Les autorités affirment que les manifestations sont noyautées par une minorité d'extrémistes qui veulent déstabiliser la Tunisie, où tous les évènements sportifs prévus de week-end en Tunisie ont été annulés. Dans les cafés et sur internet, la parole semble se libérer contre le président Ben Ali. Une vidéo d'un groupe de manifestants brûlant un portrait de Ben Ali, dont le visage orne tous les bâtiments publics et des affiches publicitaires dans la rue, circule sur les réseaux sociaux.
23 morts officiels, le triple selon la Fidh
Le dernier bilan officiel de civils tués est de 23 morts. Des témoins ont fait état mercredi de 5 morts supplémentaires et des mouvements de défense des droits de l'homme évoquent près de 40 morts, selon les Nations unies. La présidente de la Fédération internationale des ligues des droits de l'homme (FIDH), Souhayr Belhassen, a même affirmé à Paris détenir une liste nominative de 66 personnes tuées depuis le début des troubles mi-décembre, dont 8 dans la nuit de mercredi à jeudi dans la banlieue de Tunis.

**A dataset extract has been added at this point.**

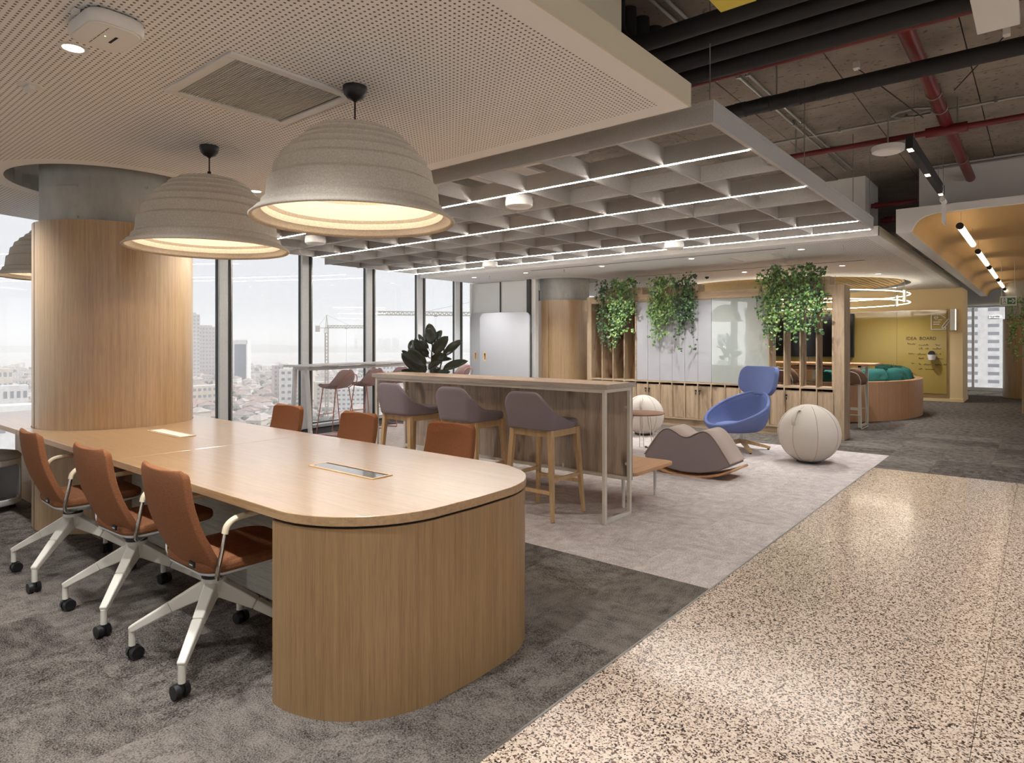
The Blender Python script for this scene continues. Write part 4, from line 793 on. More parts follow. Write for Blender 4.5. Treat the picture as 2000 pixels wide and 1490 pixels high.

Amnesty International fait en outre état d'arrestations de masse et de descentes nocturnes.
L'économie tunisienne, l'une des plus ouvertes aux investisseurs étrangers dans le Maghreb, commence à souffrir de cette instabilité inhabituelle. L'indice vedette de la bourse de Tunis, en baisse pour la quatrième journée d'affilée, a perdu 4% jeudi et atteint un plus bas de 12 mois. En outre, la situation en Tunisie, une des destinations préférées des Français, est suivie avec attention par les voyagistes qui, avant même l'annonce de pillages à Hammamet, commençaient à enregistrer de premières annulations de clients inquiets.
Côté diplomatique, le gouvernement français a haussé le ton jeudi pour la première fois (lire notre article > Tunisie : Fillon hausse le ton). La Suisse, les Pays-Bas et le Portugal ont pour leur part déconseillé jeudi les voyages non essentiels en Tunisie, de même que les Etats-Unis.